▶ **TASK STATEMENT**
Retype the whole listing verbatim and keep the pictures out of it.
━━━━━━━━━━━━━━━━━━━━
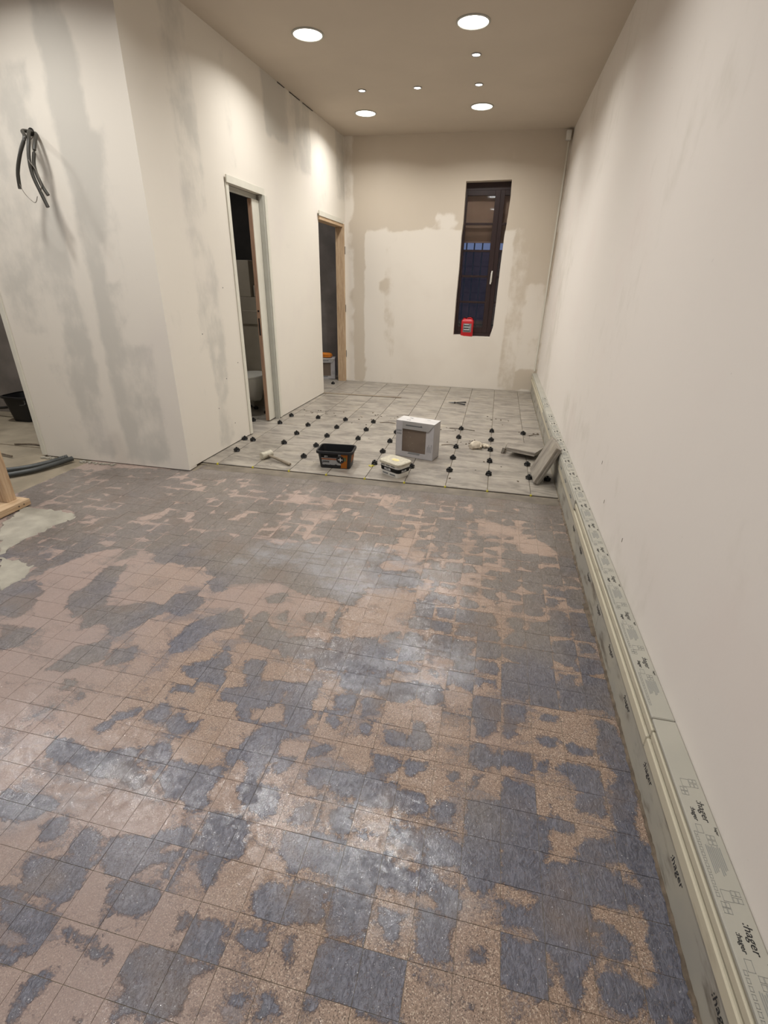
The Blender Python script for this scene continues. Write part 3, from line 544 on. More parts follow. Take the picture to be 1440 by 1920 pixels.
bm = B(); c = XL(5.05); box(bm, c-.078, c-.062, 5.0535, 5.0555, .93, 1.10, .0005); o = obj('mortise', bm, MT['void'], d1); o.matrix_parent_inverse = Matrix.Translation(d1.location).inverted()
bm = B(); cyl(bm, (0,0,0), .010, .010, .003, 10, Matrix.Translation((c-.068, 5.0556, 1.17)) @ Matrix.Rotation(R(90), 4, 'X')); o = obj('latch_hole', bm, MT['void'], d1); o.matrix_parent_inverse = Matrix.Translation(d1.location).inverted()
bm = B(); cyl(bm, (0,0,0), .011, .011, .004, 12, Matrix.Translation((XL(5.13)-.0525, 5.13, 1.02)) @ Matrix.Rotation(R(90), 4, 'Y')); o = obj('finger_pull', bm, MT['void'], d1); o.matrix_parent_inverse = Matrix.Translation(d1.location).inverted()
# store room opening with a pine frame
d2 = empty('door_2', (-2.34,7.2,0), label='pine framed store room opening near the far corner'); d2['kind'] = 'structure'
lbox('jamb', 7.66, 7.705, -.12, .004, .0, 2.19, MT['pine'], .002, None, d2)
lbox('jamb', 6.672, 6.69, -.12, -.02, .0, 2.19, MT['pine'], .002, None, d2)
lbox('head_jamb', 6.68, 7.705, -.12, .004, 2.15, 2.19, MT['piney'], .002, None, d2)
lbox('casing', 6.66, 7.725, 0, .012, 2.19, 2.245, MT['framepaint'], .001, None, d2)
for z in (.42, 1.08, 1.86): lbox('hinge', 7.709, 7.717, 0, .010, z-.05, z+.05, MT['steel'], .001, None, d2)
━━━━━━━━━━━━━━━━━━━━
▶ **TASK SOLUTION**
The Blender Python script for this scene continues. Write part 3, from line 544 on. More parts follow. Take the picture to be 1440 by 1920 pixels.
bm = B(); c = XL(5.05); box(bm, c-.078, c-.062, 5.0535, 5.0555, .93, 1.10, .0005); o = obj('mortise', bm, MT['void'], d1); o.matrix_parent_inverse = Matrix.Translation(d1.location).inverted()
bm = B(); cyl(bm, (0,0,0), .010, .010, .003, 10, Matrix.Translation((c-.068, 5.0556, 1.17)) @ Matrix.Rotation(R(90), 4, 'X')); o = obj('latch_hole', bm, MT['void'], d1); o.matrix_parent_inverse = Matrix.Translation(d1.location).inverted()
bm = B(); cyl(bm, (0,0,0), .011, .011, .004, 12, Matrix.Translation((XL(5.13)-.0525, 5.13, 1.02)) @ Matrix.Rotation(R(90), 4, 'Y')); o = obj('finger_pull', bm, MT['void'], d1); o.matrix_parent_inverse = Matrix.Translation(d1.location).inverted()
# store room opening with a pine frame
d2 = empty('door_2', (-2.34,7.2,0), label='pine framed store room opening near the far corner'); d2['kind'] = 'structure'
lbox('jamb', 7.66, 7.705, -.12, .004, .0, 2.19, MT['pine'], .002, None, d2)
lbox('jamb', 6.672, 6.69, -.12, -.02, .0, 2.19, MT['pine'], .002, None, d2)
lbox('head_jamb', 6.68, 7.705, -.12, .004, 2.15, 2.19, MT['piney'], .002, None, d2)
lbox('casing', 6.66, 7.725, 0, .012, 2.19, 2.245, MT['framepaint'], .001, None, d2)
for z in (.42, 1.08, 1.86): lbox('hinge', 7.709, 7.717, 0, .010, z-.05, z+.05, MT['steel'], .001, None, d2)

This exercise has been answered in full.